When she showed the material to a friend, he told her that the reports looked like Steven Spielberg films. In other words, they looked like UFO cases.
Pasulka says she initially rejected that interpretation. She did not make the UFO connection at first. She had been reading the accounts more symbolically, as metaphors or religious interpretations. But when other people looked at the same material, they treated the reports as descriptions of events that the witnesses believed had actually happened.
That caused her to re examine her own approach.
She says she began looking at the accounts from the perspective of the people who reported them. They were not asking only what the symbols meant. They were asking what they had actually seen in the sky. They were also asking what happened to the people involved, including whether they were injured.
That shift seems to have been important for her.
Pasulka says she came to think that these events were probably real in some sense, and that realization shocked her for about a year.
The Vatican archive then becomes central to the story.
She explains that the archive once known as the Vatican Secret Archive is now called the Vatican Apostolic Archive, and that it is the pope’s archive. She says access requires certain scholarly credentials, and that she had those credentials. This allowed her to examine primary source material related to saints in the Catholic and Christian tradition, including cases involving angel events, levitation, and anomalous activity.
This is where the discussion becomes especially relevant to modern UAP studies.

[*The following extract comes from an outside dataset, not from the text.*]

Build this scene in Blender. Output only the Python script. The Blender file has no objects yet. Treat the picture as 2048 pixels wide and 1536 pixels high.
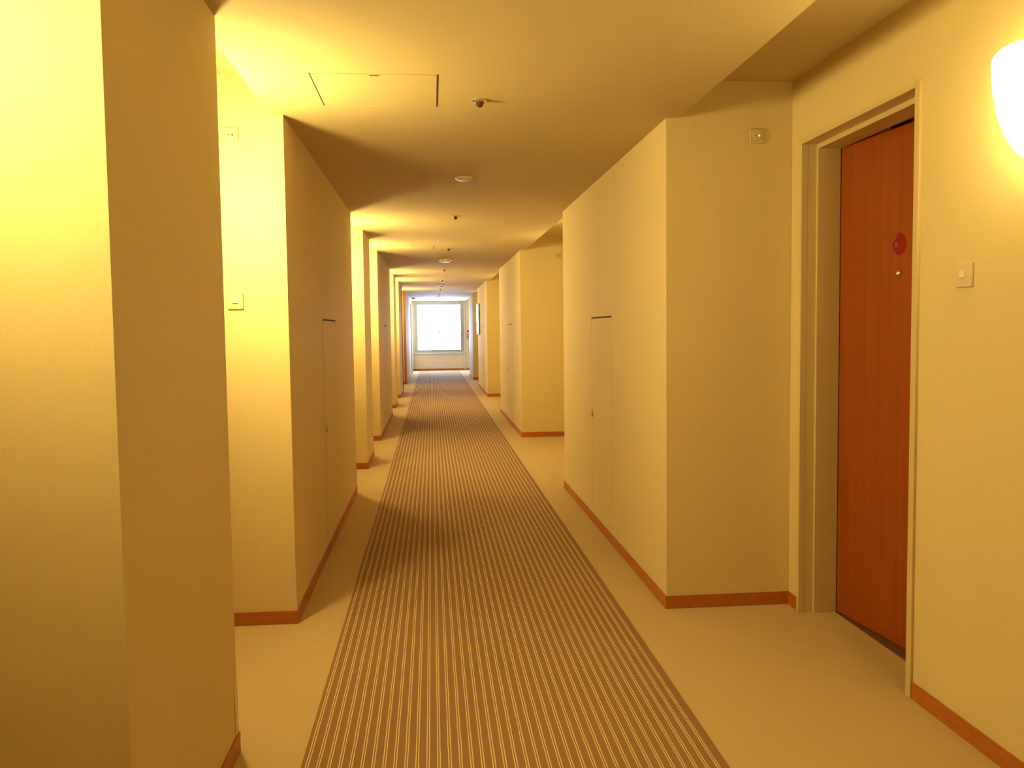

Pasulka says that once you look at primary source material, the earliest accounts can look different from later official versions. She gives the example of Teresa of Avila, who wrote about her own experience. According to Pasulka, Teresa said the event was not a vision, but happened in reality. She described seeing an angel, but she also said it was short, shiny, and did not look the way she expected an angel to look. Pasulka says Teresa seemed confused and concluded that it must be a cherub.

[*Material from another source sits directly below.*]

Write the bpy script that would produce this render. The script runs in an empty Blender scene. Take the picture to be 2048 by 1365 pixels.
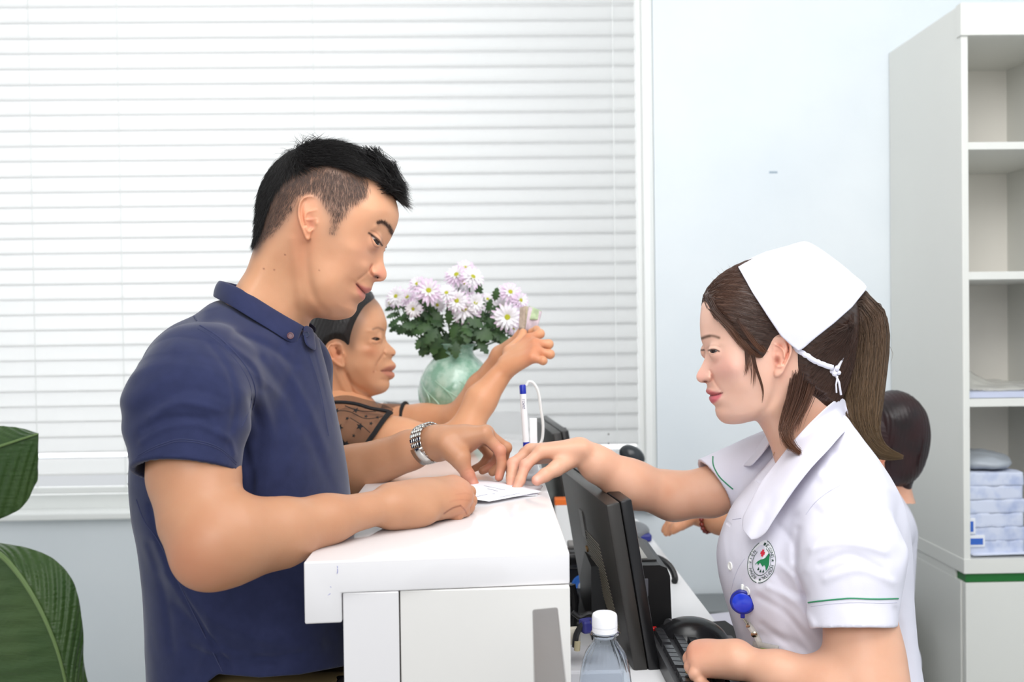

Pasulka then compares the experience to modern UFO abduction reports.
She also discusses Joan of Arc. In Pasulka’s framing, a light appears to Joan, gives her instructions, and eventually Joan interprets the source as Saint Michael. Pasulka connects this to the modern UAP idea of downloads, meaning experiences in which people report receiving information from whatever they believe the phenomenon is.
This is one of the most important parts of the clip.
Pasulka is not simply saying ancient people saw UFOs. She is saying that anomalous experiences appear across history, but the interpretation changes. In one period, a person may call it an angel, a soul from purgatory, or Saint Michael. In another period, a person may call it a UFO, UAP, non human intelligence, or a download.
The pattern may be similar.
The explanation may change.
She also gives a warning.
Pasulka says people should not accept downloads too easily. She says she has met many people who are brilliant and successful and who believe their success is connected to a download experience. But she also says these experiences can be psychologically difficult, because some people feel overwhelmed by information they believe they must deliver to others.
That caution is important.
It prevents the topic from becoming simple belief or simple debunking. Pasulka is treating these experiences as powerful, recurring, and sometimes transformative, but also potentially dangerous or destabilizing.
Near the end of the segment, she says that if we were to call these things anything, they would be in the realm of the angelic and the demonic.
That statement is provocative, but it fits her broader academic point: religious language may not be irrelevant to the UAP phenomenon. It may be one of the oldest interpretive systems humans have used for encounters with anomalous intelligences, lights, aerial phenomena, and information experiences.
This does not prove that saints were abductees.
It does not prove that all angelic encounters were UFO events.
It does not prove that modern UAP are religious beings.
But it does raise a serious question.
Are modern UAP encounters a completely new phenomenon, or are they a modern interpretation of a much older category of extraordinary human experience?
Pasulka’s work matters because she is not approaching this only through pop culture. She is comparing modern UAP reports with religious history, primary source material, witness interpretation, institutional redaction, and the way extraordinary experiences become structured into belief systems.
That may be one of the most important angles in the entire UAP discussion.
Not just what people see.
But how people interpret what they see.
And how institutions later rewrite, preserve, suppress, or sanctify those interpretations.